絵の具の粘度にもご注意。薄すぎると乾いても目立たないし、濃すぎるとそもそも飛沫が飛びません。
マスク、マスキング(白抜き)
専用のインクやテープなどを使い、色がつかないよう覆ってから彩色して、完全に乾いてからインクやテープを除去すると、保護した紙色がそのまま残る、というもの。実はマスキングテープってこの技法のためにあるんですよ。最近おしゃれ文房具代表みたいな顔してるけど。
細かい模様や前髪部分をマスクして、塗った後はがし、白抜きした部分に描画すれば、濁らず彩色できたりもします。マスク後に再描画するには、紙の強度やマスクに使用するインク、テープの相性もあるので注意。ボロボロになっていたら色を置いても汚くなります。
白抜きしたいだけなら、アクリルガッシュやクレヨンなど、水をはじくもので事前に塗っておく、という方法もあります。
紙に負担のかかる技法なので、事前にしっかり計画を立てておきましょう。
一番のコツは下手にいじらないこと
水彩はその特性上、水が乾くまで色が動き続けます。
濡れている間はいくらでもいじれるのですが、乾いたら定着しちゃって修正が難しくなります。
乾き始めたらそこはもうノータッチでいきましょう。
「それでも、ここだけ、ちょっとだけ…」でいじると失敗します。確実に失敗します。
ちょっと失敗したと思ったら、完全に乾かしてから同じ色を上から塗る。
もしくは、ホワイトを飛ばして目立たなくする。
この部分は失敗したけど他は上手くいった、ならばもうそこは諦めて、他の所を綺麗に塗って完成させませましょう。
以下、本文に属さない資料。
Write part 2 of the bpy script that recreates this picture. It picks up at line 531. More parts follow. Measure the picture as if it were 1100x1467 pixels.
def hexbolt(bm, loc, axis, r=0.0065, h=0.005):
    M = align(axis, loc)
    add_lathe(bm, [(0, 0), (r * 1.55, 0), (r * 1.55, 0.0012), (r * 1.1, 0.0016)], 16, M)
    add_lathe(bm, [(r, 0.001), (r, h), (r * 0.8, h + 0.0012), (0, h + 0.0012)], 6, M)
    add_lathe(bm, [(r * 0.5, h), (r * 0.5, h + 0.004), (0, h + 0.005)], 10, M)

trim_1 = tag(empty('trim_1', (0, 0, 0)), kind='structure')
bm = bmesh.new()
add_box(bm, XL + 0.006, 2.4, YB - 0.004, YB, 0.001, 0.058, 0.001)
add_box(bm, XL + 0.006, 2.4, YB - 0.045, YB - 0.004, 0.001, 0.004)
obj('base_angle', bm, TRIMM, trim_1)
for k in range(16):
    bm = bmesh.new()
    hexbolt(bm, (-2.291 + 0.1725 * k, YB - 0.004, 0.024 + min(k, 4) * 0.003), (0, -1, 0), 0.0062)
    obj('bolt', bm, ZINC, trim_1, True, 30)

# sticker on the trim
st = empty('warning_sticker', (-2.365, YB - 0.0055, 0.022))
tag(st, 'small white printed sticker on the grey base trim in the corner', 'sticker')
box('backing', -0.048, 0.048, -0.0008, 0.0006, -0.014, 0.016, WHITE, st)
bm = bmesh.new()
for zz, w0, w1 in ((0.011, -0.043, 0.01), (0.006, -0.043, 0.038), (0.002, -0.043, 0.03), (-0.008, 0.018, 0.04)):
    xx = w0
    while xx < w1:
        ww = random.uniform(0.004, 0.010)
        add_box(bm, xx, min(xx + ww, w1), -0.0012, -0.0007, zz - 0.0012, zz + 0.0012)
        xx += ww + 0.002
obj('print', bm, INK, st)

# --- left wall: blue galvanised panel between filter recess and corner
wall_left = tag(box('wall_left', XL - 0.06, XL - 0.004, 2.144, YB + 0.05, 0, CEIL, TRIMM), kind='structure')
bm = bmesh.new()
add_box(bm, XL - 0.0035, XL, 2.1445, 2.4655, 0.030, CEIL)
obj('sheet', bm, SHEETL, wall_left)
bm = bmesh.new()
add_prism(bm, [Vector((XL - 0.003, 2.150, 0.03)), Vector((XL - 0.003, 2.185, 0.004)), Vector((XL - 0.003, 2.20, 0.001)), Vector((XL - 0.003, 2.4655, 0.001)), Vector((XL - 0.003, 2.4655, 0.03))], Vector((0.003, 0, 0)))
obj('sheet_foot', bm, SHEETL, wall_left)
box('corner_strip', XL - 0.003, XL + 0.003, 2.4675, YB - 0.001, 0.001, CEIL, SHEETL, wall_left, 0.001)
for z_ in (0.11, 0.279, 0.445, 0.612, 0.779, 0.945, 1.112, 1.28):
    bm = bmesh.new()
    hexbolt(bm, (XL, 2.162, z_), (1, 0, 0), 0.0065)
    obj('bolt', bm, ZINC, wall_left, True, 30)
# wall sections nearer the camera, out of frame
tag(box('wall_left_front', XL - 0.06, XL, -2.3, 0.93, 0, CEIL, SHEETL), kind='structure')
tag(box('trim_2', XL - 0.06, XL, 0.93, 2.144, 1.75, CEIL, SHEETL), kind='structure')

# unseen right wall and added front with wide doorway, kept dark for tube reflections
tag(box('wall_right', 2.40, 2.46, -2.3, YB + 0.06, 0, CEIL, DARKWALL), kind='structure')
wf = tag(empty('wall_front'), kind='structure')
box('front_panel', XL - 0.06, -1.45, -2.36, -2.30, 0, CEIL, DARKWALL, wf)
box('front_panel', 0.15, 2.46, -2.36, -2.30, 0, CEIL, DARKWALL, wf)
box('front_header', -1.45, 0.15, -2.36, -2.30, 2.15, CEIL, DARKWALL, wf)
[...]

ぶっちゃけ、アナログで全てを完璧に塗る必要ってないです。機械じゃないんだから気を付けても出来ちゃうものなんです。
アナログ的な粒子感が味なら、ムラムラの失敗だって味。
次から気を付ければいいんです。
絵を完成させる以上に、上手くなる方法なんてないんですから。
気負わず、アナログ感を楽しみましょう。
参考リンク
以前はミューズがわかりやすい技法一覧をサイトで公開してくれていたんですが、サイトリニューアルで消えちゃって、なぜか今は画材販売.jpでのみ確認できます。
https://www.gazaihanbai.jp/user_data/suisaigihou.html
技法におすすめの紙など紹介されてるので、水彩紙えらびにも参考になります。
また呉竹さんが筆ペンのサイトで水彩技法のメイキングを(動画つきで!)乗せてます。
https://fudepen.kuretake.co.jp/
染料インクの筆ペンが前提となってますが、技法自体は水彩のものなので、ほぼそのまま参考にできます。
水筆ペンは水彩でも使っている人も多いですね。水筆としても着彩用としても便利です。